◆ **Provided material**:
= = = =

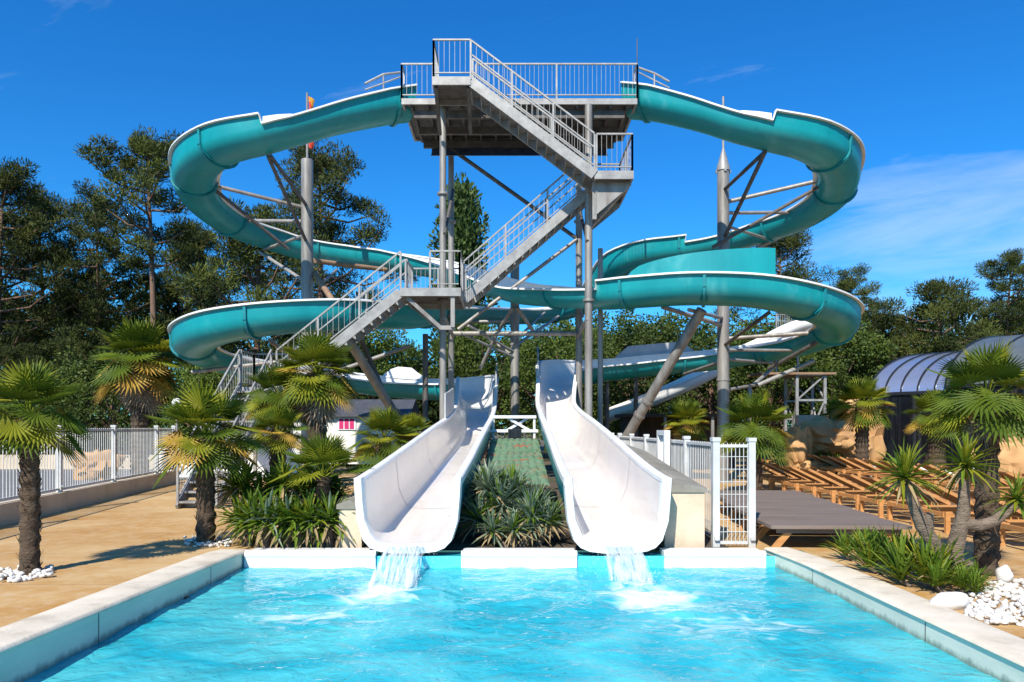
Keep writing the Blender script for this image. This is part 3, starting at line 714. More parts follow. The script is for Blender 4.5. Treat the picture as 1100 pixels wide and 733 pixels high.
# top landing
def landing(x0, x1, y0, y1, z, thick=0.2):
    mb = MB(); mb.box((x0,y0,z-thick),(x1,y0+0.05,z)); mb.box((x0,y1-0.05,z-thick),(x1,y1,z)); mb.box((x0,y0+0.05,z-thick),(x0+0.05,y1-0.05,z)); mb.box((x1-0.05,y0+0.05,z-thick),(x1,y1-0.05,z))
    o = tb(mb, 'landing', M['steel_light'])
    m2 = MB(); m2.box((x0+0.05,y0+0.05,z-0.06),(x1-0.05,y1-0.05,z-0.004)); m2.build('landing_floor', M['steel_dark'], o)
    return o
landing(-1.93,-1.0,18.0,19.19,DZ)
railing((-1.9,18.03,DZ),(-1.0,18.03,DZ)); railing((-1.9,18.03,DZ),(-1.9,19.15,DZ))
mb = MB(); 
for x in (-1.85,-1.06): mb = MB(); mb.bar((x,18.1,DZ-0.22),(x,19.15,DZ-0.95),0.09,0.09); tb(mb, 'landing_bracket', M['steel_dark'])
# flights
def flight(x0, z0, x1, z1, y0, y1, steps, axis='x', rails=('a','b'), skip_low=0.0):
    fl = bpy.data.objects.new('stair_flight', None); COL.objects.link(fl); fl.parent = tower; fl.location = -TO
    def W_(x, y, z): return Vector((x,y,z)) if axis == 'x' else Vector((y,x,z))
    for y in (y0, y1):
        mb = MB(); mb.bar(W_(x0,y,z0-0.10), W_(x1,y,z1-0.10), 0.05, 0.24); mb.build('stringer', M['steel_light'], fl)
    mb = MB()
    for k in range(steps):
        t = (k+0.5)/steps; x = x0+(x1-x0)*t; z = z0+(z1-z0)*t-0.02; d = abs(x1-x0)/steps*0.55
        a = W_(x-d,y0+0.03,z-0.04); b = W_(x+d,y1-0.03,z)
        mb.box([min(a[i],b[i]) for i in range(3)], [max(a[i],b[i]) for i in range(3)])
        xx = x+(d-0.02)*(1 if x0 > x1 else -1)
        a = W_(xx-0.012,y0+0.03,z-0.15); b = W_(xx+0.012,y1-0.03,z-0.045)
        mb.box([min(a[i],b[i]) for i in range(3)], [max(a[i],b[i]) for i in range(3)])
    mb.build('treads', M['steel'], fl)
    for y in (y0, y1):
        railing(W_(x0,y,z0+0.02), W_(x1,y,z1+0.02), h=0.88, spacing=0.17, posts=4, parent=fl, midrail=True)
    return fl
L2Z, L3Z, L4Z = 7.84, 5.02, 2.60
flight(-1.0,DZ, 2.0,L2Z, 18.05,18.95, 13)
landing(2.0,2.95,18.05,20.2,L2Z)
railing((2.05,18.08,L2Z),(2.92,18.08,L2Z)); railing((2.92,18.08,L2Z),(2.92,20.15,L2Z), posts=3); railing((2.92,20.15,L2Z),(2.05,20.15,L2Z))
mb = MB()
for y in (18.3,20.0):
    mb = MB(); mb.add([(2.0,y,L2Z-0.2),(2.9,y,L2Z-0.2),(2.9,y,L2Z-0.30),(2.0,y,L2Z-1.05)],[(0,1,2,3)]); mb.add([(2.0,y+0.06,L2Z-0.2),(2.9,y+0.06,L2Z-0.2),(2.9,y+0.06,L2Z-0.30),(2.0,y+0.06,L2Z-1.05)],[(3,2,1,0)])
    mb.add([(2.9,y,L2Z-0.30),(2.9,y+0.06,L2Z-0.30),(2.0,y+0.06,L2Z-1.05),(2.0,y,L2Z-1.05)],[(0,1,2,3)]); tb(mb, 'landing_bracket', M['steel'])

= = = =

◆ **Problem requirements**:
Make an exact copy of the whole listing, but don't bring over any pictures.

◆ **Complete answer**:
Keep writing the Blender script for this image. This is part 3, starting at line 714. More parts follow. The script is for Blender 4.5. Treat the picture as 1100 pixels wide and 733 pixels high.
# top landing
def landing(x0, x1, y0, y1, z, thick=0.2):
    mb = MB(); mb.box((x0,y0,z-thick),(x1,y0+0.05,z)); mb.box((x0,y1-0.05,z-thick),(x1,y1,z)); mb.box((x0,y0+0.05,z-thick),(x0+0.05,y1-0.05,z)); mb.box((x1-0.05,y0+0.05,z-thick),(x1,y1-0.05,z))
    o = tb(mb, 'landing', M['steel_light'])
    m2 = MB(); m2.box((x0+0.05,y0+0.05,z-0.06),(x1-0.05,y1-0.05,z-0.004)); m2.build('landing_floor', M['steel_dark'], o)
    return o
landing(-1.93,-1.0,18.0,19.19,DZ)
railing((-1.9,18.03,DZ),(-1.0,18.03,DZ)); railing((-1.9,18.03,DZ),(-1.9,19.15,DZ))
mb = MB(); 
for x in (-1.85,-1.06): mb = MB(); mb.bar((x,18.1,DZ-0.22),(x,19.15,DZ-0.95),0.09,0.09); tb(mb, 'landing_bracket', M['steel_dark'])
# flights
def flight(x0, z0, x1, z1, y0, y1, steps, axis='x', rails=('a','b'), skip_low=0.0):
    fl = bpy.data.objects.new('stair_flight', None); COL.objects.link(fl); fl.parent = tower; fl.location = -TO
    def W_(x, y, z): return Vector((x,y,z)) if axis == 'x' else Vector((y,x,z))
    for y in (y0, y1):
        mb = MB(); mb.bar(W_(x0,y,z0-0.10), W_(x1,y,z1-0.10), 0.05, 0.24); mb.build('stringer', M['steel_light'], fl)
    mb = MB()
    for k in range(steps):
        t = (k+0.5)/steps; x = x0+(x1-x0)*t; z = z0+(z1-z0)*t-0.02; d = abs(x1-x0)/steps*0.55
        a = W_(x-d,y0+0.03,z-0.04); b = W_(x+d,y1-0.03,z)
        mb.box([min(a[i],b[i]) for i in range(3)], [max(a[i],b[i]) for i in range(3)])
        xx = x+(d-0.02)*(1 if x0 > x1 else -1)
        a = W_(xx-0.012,y0+0.03,z-0.15); b = W_(xx+0.012,y1-0.03,z-0.045)
        mb.box([min(a[i],b[i]) for i in range(3)], [max(a[i],b[i]) for i in range(3)])
    mb.build('treads', M['steel'], fl)
    for y in (y0, y1):
        railing(W_(x0,y,z0+0.02), W_(x1,y,z1+0.02), h=0.88, spacing=0.17, posts=4, parent=fl, midrail=True)
    return fl
L2Z, L3Z, L4Z = 7.84, 5.02, 2.60
flight(-1.0,DZ, 2.0,L2Z, 18.05,18.95, 13)
landing(2.0,2.95,18.05,20.2,L2Z)
railing((2.05,18.08,L2Z),(2.92,18.08,L2Z)); railing((2.92,18.08,L2Z),(2.92,20.15,L2Z), posts=3); railing((2.92,20.15,L2Z),(2.05,20.15,L2Z))
mb = MB()
for y in (18.3,20.0):
    mb = MB(); mb.add([(2.0,y,L2Z-0.2),(2.9,y,L2Z-0.2),(2.9,y,L2Z-0.30),(2.0,y,L2Z-1.05)],[(0,1,2,3)]); mb.add([(2.0,y+0.06,L2Z-0.2),(2.9,y+0.06,L2Z-0.2),(2.9,y+0.06,L2Z-0.30),(2.0,y+0.06,L2Z-1.05)],[(3,2,1,0)])
    mb.add([(2.9,y,L2Z-0.30),(2.9,y+0.06,L2Z-0.30),(2.0,y+0.06,L2Z-1.05),(2.0,y,L2Z-1.05)],[(0,1,2,3)]); tb(mb, 'landing_bracket', M['steel'])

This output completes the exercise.